LP (RCA NFL1-8036)
Producer: Leon Sylvers III, Wayne Brathwaite, Steve Horton, La La Cope
これぞと思える曲はたくさんあるのに、これぞと思えるアルバムがなかなかない。
それがグレン・ジョーンズという男だ。
そんなわけで、どれをベストとするかという段になっていつも迷ってしまう。
これは彼にとって決して幸せなこととはいえず、実力的には超一流でありながら、まだ一流の地位を築くことのできない理由のひとつになっている。
つまり、その歌唱力を過信するせいか、その才を一点に集中させずにどうも分散させてしまう弊があるように思えてならない。
だがそうはいっても、彼は80年代以降に登場したシンガーの中で未だにぼくのナンバー・ワンであり続けているし、”これぞ”と思える曲を挙げるのはたやすい。
ノーマン・コナーズのLPで歌っていた「メランコリー・ファイア」、RCA以降の「キープ・オン・ドゥーイン」「アイ・アム・サムバディ」「ショウ・ミー」「ビー・マイ・レイディ」、そして最新作からの「ラヴ・ザ・ワン・ユア・ウィズ」や「エンドレスリー」。
こうした曲に立ち向かった時の至福感は何にも代え難い。
じゃあ、なぜこの第2作目を代表作にするかというと、もちろんA(3)もあるけど、全体の勢いが一番あると思えるから。
ウェイン・ブラスウェイトやララの関係したこの曲やA(2)、B(3)、意外やレオン・シルヴァーズが制作したA(1)など天才シンガーの名に恥じない出来ではある。

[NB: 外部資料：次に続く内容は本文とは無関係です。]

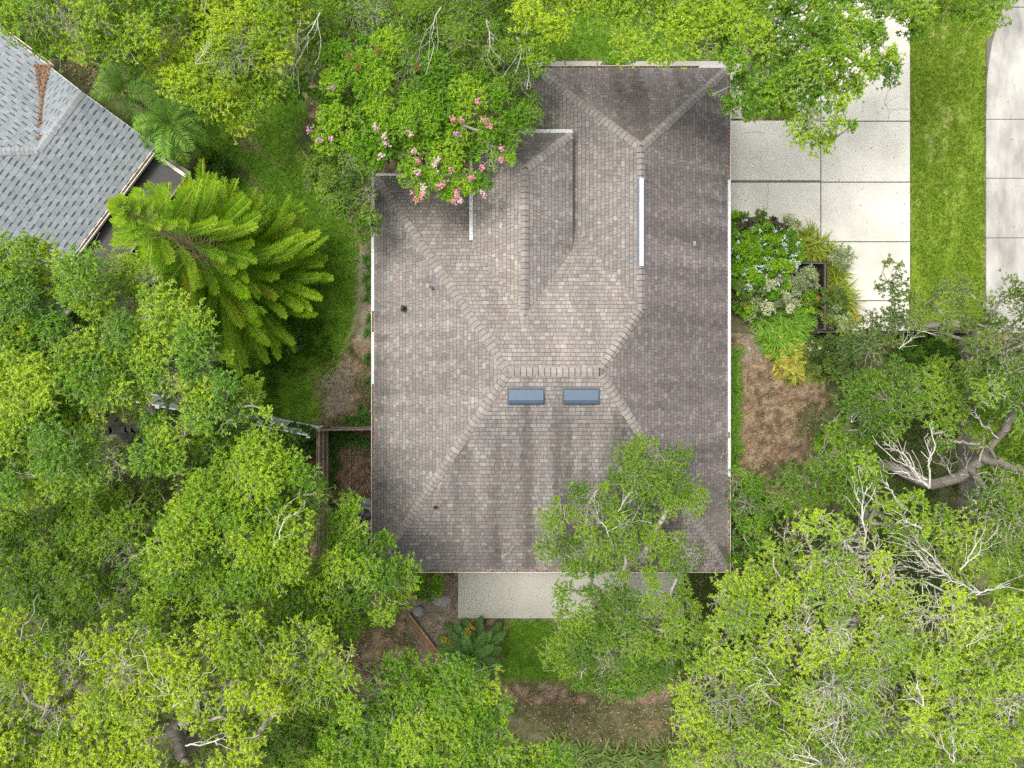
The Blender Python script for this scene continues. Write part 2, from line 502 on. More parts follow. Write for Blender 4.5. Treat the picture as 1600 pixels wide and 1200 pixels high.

▶Some More from this Artist
グレンは58年9月27日生まれということだが、もう少し若いと思っていた。
10代のデビューと聞いていたからだ。
それでもゴスペルLP”With A Made Up Mind”(Savoy 14489),”Feel The Fire”(同 14551)をモデュレイションズ名義で出した時には、まだ20歳になったかならないかという時期には違いなかった。

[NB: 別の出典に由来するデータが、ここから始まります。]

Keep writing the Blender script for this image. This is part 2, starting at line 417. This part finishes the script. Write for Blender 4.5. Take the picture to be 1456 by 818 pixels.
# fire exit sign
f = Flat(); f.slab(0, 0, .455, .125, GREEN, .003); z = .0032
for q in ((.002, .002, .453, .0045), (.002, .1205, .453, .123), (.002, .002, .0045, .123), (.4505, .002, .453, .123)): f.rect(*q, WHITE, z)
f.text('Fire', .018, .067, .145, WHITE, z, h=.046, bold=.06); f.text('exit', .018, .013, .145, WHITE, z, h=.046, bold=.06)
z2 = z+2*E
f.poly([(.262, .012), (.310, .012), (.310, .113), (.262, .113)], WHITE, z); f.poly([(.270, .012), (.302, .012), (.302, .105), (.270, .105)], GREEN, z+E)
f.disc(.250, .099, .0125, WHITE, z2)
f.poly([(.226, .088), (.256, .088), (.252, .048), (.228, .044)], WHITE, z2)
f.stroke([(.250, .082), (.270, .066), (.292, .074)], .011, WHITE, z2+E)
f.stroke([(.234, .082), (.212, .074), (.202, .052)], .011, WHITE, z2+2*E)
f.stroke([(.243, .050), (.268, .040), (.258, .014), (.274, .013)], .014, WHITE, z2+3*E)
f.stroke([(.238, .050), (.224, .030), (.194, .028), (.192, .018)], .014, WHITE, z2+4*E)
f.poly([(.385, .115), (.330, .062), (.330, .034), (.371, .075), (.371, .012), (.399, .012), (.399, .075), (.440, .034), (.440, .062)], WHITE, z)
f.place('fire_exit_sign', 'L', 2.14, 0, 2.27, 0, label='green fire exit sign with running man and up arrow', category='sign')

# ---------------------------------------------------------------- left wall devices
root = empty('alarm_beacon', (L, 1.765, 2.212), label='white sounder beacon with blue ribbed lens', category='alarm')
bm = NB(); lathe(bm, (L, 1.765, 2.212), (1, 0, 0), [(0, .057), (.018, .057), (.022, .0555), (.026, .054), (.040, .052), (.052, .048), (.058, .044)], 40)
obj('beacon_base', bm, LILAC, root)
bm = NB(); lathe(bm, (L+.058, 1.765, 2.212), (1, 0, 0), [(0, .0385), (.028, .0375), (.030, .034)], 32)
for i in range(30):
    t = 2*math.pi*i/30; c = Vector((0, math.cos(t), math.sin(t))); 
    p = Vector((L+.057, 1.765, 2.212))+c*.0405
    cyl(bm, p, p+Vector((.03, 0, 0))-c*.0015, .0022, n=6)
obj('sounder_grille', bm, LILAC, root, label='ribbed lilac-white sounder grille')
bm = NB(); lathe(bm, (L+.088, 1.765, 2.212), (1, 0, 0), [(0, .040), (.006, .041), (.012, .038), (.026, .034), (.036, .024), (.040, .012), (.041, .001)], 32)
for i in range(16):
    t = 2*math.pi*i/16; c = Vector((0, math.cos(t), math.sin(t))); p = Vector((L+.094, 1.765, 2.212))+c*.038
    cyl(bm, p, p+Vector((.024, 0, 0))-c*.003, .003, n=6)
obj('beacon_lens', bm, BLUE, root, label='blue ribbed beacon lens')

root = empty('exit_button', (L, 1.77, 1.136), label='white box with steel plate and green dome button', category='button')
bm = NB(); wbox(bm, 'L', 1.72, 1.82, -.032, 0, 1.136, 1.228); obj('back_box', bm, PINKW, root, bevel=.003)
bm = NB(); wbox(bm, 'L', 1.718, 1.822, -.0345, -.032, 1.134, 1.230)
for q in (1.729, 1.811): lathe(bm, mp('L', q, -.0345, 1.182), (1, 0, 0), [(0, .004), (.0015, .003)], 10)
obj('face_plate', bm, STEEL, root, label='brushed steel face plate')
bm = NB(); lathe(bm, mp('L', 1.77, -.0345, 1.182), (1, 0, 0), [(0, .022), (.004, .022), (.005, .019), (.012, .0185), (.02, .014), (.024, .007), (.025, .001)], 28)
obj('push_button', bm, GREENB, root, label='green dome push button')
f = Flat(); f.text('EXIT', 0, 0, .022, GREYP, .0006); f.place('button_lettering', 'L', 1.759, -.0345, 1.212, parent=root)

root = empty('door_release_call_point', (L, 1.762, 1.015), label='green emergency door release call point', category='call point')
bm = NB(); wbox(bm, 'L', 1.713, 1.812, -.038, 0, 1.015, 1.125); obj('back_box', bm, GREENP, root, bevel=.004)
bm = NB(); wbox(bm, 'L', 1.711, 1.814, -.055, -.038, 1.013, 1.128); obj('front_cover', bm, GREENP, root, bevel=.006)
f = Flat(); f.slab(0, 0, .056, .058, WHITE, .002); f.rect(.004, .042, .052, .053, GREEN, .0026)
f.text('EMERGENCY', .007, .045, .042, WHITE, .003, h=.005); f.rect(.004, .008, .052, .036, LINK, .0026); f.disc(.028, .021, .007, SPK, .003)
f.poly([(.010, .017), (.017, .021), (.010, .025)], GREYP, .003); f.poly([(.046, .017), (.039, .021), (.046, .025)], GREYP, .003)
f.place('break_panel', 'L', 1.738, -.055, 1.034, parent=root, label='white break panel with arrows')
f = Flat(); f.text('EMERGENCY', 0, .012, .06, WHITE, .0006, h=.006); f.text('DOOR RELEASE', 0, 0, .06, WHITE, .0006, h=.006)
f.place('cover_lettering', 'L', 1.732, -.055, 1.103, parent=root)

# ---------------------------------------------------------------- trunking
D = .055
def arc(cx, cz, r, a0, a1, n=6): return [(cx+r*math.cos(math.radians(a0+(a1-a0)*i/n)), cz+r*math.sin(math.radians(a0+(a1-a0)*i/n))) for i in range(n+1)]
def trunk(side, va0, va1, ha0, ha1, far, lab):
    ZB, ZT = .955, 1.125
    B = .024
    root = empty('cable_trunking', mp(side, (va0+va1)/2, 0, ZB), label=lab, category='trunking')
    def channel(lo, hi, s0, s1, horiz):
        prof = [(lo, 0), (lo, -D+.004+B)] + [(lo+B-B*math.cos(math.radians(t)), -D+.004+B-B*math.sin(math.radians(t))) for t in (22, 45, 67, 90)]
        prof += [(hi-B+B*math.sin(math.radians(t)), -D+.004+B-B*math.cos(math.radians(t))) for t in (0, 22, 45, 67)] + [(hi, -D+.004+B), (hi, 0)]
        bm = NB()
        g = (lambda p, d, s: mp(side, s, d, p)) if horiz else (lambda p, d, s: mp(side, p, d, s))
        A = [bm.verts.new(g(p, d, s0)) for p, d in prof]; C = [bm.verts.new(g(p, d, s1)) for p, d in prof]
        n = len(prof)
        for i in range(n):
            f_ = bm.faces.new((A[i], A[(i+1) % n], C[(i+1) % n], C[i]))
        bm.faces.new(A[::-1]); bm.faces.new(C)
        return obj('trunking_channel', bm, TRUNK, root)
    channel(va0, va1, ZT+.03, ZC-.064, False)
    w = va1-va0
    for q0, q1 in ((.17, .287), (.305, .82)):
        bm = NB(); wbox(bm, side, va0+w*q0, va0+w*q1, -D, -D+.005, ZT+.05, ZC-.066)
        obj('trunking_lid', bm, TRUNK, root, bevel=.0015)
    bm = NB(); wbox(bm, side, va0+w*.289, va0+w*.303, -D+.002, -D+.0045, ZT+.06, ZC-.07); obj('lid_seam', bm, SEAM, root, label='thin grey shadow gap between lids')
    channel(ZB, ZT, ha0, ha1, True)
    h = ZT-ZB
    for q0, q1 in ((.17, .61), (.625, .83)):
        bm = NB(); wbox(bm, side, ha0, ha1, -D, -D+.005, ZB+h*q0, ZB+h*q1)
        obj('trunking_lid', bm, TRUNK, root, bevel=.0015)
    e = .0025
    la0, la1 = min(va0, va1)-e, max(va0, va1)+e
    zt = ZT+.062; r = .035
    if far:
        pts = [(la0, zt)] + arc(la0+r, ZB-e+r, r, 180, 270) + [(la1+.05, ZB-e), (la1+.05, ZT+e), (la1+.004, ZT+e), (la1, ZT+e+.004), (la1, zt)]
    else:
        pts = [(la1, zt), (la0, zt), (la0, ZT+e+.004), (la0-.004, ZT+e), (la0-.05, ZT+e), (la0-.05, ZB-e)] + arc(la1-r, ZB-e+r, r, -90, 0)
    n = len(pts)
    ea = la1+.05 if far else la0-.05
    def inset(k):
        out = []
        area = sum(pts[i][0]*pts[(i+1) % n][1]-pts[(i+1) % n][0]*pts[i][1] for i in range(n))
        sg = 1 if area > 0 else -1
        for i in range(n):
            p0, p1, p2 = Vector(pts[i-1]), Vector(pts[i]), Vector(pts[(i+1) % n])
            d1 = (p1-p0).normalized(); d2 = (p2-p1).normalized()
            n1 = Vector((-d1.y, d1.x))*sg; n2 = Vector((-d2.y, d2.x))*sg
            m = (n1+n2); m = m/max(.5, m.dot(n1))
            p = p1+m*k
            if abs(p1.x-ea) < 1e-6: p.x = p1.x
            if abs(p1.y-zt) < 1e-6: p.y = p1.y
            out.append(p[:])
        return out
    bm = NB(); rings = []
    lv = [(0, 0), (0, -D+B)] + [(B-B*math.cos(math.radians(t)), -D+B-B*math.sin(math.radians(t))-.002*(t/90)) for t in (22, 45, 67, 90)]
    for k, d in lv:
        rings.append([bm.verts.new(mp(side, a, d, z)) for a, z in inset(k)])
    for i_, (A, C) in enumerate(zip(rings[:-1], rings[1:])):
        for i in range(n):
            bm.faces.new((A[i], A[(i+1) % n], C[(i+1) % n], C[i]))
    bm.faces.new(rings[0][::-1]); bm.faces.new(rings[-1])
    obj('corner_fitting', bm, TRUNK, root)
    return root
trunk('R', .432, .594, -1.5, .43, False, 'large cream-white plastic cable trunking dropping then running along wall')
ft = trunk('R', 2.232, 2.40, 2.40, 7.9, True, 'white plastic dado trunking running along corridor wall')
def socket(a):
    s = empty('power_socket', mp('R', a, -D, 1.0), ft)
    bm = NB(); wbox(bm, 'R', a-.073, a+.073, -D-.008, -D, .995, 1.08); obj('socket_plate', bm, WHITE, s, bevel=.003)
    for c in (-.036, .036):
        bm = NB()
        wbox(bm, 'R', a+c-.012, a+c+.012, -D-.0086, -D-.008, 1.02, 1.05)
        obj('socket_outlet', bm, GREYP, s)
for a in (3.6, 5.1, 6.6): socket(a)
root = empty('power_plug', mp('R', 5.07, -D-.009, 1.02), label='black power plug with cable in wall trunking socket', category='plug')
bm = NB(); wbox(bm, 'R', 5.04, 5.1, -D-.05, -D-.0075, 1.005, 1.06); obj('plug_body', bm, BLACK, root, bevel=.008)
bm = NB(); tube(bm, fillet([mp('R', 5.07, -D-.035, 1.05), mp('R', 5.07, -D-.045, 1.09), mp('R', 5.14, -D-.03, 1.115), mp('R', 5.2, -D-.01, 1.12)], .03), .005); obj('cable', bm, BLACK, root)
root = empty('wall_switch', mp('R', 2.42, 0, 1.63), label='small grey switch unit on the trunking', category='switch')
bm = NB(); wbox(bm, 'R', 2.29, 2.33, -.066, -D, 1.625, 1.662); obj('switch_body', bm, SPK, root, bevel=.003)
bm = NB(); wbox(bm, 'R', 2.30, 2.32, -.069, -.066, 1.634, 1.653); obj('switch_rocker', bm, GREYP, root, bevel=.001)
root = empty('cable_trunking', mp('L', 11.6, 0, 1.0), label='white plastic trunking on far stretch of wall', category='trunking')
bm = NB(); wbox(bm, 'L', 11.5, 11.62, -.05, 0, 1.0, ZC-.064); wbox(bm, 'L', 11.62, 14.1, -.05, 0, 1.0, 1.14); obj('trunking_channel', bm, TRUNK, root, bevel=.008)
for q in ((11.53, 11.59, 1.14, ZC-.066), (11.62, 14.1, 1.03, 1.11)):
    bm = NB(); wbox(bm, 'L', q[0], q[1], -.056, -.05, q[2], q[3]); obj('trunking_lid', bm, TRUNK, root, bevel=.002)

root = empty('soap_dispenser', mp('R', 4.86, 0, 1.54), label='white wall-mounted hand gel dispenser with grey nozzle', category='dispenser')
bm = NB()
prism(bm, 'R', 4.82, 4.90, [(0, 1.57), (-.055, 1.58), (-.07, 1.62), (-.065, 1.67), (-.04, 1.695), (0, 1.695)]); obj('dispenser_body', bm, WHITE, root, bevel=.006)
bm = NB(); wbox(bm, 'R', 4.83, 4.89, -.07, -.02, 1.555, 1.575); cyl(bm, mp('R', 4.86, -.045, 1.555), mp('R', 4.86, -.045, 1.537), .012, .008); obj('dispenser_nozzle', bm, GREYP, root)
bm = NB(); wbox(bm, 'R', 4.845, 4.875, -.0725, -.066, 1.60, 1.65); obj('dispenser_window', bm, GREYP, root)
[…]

ぼくはこの2枚を聞いて、彼の世俗音楽のルーツがスティーヴィ・ワンダーやダニー・ハザウェイにあるのではないかと悟ったのだった。
また、同じ頃彼はジェノビア・ジータやベティ・グリフィンのLPにギタリストとして参加しているが、前者の2枚目のLP(同 14597)では、あちこちでグレンの声が聞ける。
80年にソウルに転向。
ノーマン・コナーズ、ジーン・カーンのLPに客演しているが、前者の”Take It To The Limit”(Arista 9534)の中の「メランコリー・ファイア」は必聴であろう。
その後、完全に1人立ちした彼は83年にRCA入り、ミニLPの形だが”Everybody Loves A Winner”(RCA 8508)を出すことができた。
このLPでは「アイ・アム・サムバディ」と「キープ・オン・ドゥーイン」がすべて。
特に後者のジェノビアとの掛け合いはこの世のものと思えないほどすごい。
さらに84年にビッグ・ヒット「ショウ・ミー」が出たので、本来なら”シンガーズ・シンガー”の名をほしいままにするはずであった。
だが、続く86年の”Take It From Me”(RCA 5807)も人気を上げる手助けにはならなかった。
「ビー・マイ・レイディ」「ギヴィン・マイセルフ・トゥ・ユー」、タイトル曲など最高だと思うのだが。
87年にジャイヴ入りして「ウィヴ・オンリー・ジャスト・ビガン」(Jive 1062 所収)の最大のヒットを放つも内容的には後退。
90年の『オール・フォー・ユー』は「ステイ」でストリート感覚を入れ、鋭さが戻った。
転載:U.S. Black Disk Guide©鈴木啓志
say-G’z 補足
アルバムリスト
“Everybody Loves A Winner” 1983
“Finesse” 1984
“Take It From Me” 1986
“Glenn Jones” 1987
“All For You” 1990
“Here I Go Again” 1992
“Here I Am” 1994
“It’s Time” 1998
“Feels Good” 2002
“Forever: Timeless R&B Classics” 2006
あと、2013年に「everyday」2018年に「you & me」2020年に「trust in me」「the first noel」とシングルを配信しています。
1987年のアルバムだけなぜか3曲のみの配信となってますが、他は全てAmazon Musicにて聞けます!